Seven essential steps towards transformation

The internship programme will also offer one crore youth exposure to the top 500 companies.
TV Mohandas Pai
TV Mohandas Pai
Updated on
2 min read

Budget 2024-25 follows PM Narendra Modi’s vision of transformative changes in the next five years. It focuses on nine key areas, with a strong emphasis on employment generation, which remains a top priority for the government.

Employment generation

The government is focused on creating ‘well-paying jobs,’ to provide employment and skill training to 4.1 crore youth. Notably, the government’s employment-linked incentive program will cover the employer’s share of Provident Fund and the first month’s wage, up to Rs 15,000, for new EPFO-registered employees.
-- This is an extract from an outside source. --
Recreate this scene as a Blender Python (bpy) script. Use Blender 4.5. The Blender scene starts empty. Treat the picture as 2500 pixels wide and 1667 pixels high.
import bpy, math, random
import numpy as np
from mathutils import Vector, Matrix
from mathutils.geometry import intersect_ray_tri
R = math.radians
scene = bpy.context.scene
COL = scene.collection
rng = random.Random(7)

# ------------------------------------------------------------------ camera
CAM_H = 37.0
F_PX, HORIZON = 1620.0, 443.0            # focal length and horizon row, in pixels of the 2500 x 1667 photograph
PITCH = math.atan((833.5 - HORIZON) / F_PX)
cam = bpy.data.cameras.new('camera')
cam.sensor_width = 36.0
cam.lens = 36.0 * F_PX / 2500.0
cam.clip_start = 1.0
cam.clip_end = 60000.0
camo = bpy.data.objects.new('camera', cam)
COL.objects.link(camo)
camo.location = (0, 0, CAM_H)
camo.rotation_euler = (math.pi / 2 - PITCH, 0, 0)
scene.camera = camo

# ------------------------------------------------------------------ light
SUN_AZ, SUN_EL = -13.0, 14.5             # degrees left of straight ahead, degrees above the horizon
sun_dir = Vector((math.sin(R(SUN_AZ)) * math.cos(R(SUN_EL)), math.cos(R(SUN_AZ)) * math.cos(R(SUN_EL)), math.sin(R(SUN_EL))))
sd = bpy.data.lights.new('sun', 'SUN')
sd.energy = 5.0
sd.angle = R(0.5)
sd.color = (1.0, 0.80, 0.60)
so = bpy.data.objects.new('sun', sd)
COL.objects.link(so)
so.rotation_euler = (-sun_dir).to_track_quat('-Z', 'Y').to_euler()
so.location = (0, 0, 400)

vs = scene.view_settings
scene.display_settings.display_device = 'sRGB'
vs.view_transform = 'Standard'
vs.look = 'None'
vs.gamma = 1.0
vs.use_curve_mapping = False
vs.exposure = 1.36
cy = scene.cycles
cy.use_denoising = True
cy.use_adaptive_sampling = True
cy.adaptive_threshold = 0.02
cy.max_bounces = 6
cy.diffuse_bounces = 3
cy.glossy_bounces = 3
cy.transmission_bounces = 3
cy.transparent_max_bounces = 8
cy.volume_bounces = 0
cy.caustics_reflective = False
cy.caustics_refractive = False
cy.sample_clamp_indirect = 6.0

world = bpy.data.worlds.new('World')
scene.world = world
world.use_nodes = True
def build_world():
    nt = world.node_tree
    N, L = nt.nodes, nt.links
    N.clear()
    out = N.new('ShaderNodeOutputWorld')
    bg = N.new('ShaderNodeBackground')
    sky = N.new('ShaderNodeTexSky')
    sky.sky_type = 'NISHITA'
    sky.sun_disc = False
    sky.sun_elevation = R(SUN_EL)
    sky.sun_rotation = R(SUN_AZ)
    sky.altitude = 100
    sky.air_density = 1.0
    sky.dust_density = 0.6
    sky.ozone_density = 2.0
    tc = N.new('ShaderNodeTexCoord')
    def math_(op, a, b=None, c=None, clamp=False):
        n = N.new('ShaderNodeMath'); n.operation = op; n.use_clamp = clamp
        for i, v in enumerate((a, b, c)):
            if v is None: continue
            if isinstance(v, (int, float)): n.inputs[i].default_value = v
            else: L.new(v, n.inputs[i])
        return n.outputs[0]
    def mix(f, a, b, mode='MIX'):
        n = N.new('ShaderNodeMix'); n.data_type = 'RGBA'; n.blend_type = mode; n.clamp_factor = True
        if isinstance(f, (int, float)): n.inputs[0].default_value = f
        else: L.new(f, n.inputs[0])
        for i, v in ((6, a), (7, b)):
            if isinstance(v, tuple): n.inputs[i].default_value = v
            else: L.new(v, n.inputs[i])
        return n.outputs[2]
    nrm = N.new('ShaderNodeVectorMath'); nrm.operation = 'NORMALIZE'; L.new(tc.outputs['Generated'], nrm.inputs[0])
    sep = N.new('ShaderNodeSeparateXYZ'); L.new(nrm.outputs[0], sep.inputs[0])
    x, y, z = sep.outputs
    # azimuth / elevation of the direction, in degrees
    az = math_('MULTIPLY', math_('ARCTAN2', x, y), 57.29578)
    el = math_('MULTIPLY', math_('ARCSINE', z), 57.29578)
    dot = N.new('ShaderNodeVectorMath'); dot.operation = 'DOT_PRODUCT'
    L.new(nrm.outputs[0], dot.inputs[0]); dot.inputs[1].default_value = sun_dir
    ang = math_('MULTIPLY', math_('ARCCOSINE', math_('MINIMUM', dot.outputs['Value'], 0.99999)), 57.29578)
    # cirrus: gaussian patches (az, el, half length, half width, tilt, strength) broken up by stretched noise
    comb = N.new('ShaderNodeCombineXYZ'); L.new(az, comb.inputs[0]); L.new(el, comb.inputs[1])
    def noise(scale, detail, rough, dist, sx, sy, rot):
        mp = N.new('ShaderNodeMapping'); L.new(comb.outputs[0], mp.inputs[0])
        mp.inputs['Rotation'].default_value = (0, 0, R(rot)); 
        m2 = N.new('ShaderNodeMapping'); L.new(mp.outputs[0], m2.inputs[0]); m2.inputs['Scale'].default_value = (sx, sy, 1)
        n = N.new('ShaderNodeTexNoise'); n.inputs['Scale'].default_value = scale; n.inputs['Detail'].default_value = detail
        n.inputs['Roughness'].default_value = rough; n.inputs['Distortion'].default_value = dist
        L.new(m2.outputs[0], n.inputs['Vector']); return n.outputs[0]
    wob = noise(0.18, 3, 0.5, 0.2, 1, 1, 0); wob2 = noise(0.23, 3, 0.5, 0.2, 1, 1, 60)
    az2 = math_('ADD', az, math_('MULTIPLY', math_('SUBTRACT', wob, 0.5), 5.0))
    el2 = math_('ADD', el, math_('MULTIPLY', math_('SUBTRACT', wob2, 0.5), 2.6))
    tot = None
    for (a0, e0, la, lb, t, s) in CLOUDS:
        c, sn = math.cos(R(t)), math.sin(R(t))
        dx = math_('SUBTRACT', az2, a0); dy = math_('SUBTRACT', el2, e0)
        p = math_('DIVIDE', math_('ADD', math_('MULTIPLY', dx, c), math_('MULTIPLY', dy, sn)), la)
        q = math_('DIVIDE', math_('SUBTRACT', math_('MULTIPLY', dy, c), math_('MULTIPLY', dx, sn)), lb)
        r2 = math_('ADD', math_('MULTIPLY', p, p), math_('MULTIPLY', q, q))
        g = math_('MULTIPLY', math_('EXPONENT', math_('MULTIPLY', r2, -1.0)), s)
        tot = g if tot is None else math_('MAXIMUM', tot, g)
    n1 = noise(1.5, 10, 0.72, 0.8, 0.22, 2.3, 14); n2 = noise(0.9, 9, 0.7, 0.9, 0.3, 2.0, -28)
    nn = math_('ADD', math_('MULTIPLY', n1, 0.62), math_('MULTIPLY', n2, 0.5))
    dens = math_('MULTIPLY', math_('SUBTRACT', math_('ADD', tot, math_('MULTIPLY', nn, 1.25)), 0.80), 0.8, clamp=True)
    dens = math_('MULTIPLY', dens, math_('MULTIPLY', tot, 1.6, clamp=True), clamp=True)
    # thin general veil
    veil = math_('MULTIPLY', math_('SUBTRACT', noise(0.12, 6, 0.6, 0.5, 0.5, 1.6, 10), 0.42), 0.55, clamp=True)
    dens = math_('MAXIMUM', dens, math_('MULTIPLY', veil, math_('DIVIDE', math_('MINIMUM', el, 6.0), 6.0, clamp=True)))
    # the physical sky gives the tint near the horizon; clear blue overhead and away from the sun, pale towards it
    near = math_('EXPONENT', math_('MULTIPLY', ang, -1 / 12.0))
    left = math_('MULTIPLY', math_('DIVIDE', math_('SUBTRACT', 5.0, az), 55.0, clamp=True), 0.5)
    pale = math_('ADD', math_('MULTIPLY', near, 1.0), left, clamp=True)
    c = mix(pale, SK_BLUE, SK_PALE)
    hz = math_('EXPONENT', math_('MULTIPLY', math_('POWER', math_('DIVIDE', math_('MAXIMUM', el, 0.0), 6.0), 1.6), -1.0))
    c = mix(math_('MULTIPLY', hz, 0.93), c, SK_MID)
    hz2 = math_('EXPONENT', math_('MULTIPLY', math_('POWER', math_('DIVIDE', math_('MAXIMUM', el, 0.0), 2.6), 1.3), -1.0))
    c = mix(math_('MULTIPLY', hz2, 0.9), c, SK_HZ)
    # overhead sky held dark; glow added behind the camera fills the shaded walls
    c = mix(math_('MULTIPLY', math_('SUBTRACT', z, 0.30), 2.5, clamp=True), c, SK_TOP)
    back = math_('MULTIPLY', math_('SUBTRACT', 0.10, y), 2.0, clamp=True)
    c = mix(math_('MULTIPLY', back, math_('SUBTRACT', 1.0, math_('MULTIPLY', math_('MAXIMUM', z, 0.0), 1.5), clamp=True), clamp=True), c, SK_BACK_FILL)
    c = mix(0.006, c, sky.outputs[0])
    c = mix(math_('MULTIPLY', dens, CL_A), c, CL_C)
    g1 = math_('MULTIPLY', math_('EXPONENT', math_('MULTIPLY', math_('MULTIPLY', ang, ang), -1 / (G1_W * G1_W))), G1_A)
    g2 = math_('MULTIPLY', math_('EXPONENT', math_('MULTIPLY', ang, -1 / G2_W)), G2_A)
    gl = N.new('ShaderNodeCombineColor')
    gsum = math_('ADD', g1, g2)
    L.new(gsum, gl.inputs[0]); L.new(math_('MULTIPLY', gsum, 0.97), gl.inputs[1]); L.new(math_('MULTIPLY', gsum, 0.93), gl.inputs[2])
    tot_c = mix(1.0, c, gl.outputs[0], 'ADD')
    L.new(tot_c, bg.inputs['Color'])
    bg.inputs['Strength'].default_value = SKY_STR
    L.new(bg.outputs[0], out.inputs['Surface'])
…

New schemes to boost employment in manufacturing, increased funding for women in the workforce, and a three% subvention on education loan interest are significant steps toward inclusive growth. The internship programme will also offer one crore youth exposure to the top 500 companies.

Regional development

The budget focuses on Andhra Pradesh and Bihar, with its emphasis on flood irrigation and Kosi river basin management in Bihar being particularly crucial.

MSME support

The budget strengthens MSMEs by enhancing the credit guarantee scheme and raising the Mudra loan limit to Rs 20 lakh, supporting entr preneurship and innovation.

Urban development

Urban development is a priority, with Rs 10 lakh crore allocated for water supply, sanitation, and transit.

Energy transition and infrastructure

Energy transition is highlighted with a new solar rooftop policy. A Rs 1 lakh crore allocation for university research, involving the private sector.

Reforms and fiscal management

The budget introduces reforms in employment, land, and finance to improve ease of business and attract FDI. Budget receipts have increased to Rs 32.07 lakh crore, with the fiscal deficit reduced to 4.9% from 5.1% in the interim budget, due to higher GDP, receipts, and lower expenditures. The actual accounts for 2023-24 show the fiscal deficit has decreased to 5.6%, compared to 5.8% stipulated in the revised budget.

Taxation changes

Although the implication of indirect taxes, particularly GST, is a positive move, there are still many issues with tax reduction and the enhancement of customs duty. The increase in capital gains tax rates has raised concerns among investors.